No. D-STAR, DMR, and Yaesu System Fusion are incompatible digital voice protocols. The ID-52A is D-STAR only. For multi-mode, the AnyTone AT-D878UV is the closest 'do everything' digital HT (DMR + analog), and the AnyTone AT-D578UV mobile supports DMR + analog. No single handheld does all three major digital modes.
Is the ID-52A worth $650 if I only do analog FM?

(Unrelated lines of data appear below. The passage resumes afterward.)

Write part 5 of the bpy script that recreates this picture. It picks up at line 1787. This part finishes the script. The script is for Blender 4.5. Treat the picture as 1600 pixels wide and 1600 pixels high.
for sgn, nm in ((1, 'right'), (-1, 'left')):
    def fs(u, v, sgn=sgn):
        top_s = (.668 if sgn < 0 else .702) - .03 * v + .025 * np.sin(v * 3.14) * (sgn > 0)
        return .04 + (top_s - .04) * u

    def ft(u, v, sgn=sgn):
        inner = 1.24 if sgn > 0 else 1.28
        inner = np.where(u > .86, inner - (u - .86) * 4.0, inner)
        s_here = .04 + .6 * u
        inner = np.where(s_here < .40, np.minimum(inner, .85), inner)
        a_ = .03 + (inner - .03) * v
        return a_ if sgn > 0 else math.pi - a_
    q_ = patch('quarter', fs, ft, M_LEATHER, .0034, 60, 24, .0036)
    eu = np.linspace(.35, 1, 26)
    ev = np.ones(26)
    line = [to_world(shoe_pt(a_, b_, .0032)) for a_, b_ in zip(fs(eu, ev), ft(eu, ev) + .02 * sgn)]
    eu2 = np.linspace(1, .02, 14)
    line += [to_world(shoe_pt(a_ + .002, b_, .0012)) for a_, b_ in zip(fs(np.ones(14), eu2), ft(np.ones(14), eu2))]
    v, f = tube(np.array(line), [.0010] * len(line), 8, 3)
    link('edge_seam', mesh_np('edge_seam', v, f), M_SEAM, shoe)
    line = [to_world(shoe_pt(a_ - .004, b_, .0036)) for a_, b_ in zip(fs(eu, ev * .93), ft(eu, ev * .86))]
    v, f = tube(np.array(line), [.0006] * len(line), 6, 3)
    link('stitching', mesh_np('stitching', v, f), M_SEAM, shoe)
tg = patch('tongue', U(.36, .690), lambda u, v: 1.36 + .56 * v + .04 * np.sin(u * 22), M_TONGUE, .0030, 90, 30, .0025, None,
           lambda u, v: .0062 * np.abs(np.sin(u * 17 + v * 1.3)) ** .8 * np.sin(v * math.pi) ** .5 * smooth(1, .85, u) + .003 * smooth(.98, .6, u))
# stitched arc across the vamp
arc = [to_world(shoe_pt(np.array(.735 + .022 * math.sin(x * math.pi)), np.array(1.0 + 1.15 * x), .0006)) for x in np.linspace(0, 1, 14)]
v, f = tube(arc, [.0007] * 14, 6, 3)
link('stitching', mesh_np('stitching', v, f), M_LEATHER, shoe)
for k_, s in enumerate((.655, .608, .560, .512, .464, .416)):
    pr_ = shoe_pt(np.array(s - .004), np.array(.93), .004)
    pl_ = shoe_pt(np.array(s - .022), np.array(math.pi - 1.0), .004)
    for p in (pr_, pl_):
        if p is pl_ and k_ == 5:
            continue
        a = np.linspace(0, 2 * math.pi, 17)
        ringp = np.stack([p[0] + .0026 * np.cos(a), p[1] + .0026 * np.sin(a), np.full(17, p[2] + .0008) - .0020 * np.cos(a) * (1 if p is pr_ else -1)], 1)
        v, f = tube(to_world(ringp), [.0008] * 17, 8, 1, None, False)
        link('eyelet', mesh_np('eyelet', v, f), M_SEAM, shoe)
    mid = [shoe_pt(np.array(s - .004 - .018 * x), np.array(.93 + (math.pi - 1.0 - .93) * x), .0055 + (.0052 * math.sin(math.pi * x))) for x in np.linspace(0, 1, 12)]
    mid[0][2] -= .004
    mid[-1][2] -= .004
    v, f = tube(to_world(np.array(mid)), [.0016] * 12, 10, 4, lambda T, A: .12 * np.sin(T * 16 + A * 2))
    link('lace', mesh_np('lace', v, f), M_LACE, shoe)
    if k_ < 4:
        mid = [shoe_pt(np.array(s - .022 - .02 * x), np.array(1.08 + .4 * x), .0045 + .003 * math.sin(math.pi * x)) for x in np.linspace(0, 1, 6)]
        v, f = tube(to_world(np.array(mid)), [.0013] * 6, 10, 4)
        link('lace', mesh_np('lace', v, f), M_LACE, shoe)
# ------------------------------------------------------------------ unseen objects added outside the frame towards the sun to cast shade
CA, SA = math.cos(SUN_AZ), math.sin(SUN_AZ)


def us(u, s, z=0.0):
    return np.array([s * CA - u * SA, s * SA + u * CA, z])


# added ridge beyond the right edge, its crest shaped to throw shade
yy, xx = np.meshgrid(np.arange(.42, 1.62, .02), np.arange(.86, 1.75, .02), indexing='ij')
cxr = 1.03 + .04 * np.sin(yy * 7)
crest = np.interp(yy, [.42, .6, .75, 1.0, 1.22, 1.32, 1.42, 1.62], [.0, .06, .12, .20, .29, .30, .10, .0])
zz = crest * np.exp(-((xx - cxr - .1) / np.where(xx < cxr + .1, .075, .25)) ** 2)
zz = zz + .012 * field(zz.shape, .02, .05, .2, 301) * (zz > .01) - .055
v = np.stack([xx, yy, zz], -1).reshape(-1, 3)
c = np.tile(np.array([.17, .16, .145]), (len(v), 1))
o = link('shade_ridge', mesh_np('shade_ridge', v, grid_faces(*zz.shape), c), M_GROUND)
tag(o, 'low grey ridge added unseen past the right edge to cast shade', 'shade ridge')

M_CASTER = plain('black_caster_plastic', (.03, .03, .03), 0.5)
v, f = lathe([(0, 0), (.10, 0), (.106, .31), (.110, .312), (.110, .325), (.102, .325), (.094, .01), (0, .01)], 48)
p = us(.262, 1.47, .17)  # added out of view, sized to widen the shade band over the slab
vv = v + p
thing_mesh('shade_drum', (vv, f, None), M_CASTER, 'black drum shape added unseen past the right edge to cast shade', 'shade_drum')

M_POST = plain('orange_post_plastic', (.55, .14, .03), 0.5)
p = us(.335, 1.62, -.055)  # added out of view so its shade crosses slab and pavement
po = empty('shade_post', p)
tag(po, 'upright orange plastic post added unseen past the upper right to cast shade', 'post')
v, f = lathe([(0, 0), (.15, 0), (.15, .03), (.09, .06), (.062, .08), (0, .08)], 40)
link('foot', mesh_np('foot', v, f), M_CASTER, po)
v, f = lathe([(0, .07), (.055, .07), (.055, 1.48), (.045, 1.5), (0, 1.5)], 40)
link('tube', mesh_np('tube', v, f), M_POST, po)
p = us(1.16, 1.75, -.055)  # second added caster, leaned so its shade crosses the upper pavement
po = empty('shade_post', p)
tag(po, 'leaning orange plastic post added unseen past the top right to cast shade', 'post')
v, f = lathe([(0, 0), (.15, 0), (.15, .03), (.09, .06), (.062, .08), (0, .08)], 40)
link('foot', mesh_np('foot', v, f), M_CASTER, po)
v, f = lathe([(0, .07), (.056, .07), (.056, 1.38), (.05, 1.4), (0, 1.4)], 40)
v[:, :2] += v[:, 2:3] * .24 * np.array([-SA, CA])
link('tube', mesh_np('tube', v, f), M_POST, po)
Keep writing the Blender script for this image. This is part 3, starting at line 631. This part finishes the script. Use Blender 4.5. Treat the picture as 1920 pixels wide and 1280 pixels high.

No. For analog FM only, the Yaesu FT-65R ($130) or FT-5DR ($380, with C4FM Fusion) is a better value. The ID-52A's premium price is justified primarily by D-STAR + DR mode + GPS / D-PRS. If you're not going to use those, the money is better spent on a quality FM HT plus a quality antenna upgrade.
Does it support CHIRP for programming?
Not currently. The ID-52A is programmed via Icom's CS-52 utility (Windows only, free from Icom) or by direct keypad entry. CHIRP support has been requested by the community but is not implemented as of this writing. The microSD card slot also enables memory cloning between ID-52A units without a PC.
What's the actual range on D-STAR vs analog FM?
Repeater range is similar on both modes — limited by RF propagation and the repeater coverage area. Simplex D-STAR range is roughly 10-20% shorter than analog FM at the same TX power because D-STAR's threshold for usable decode is sharper. The radio chooses analog or digital based on the channel setting, not based on signal strength.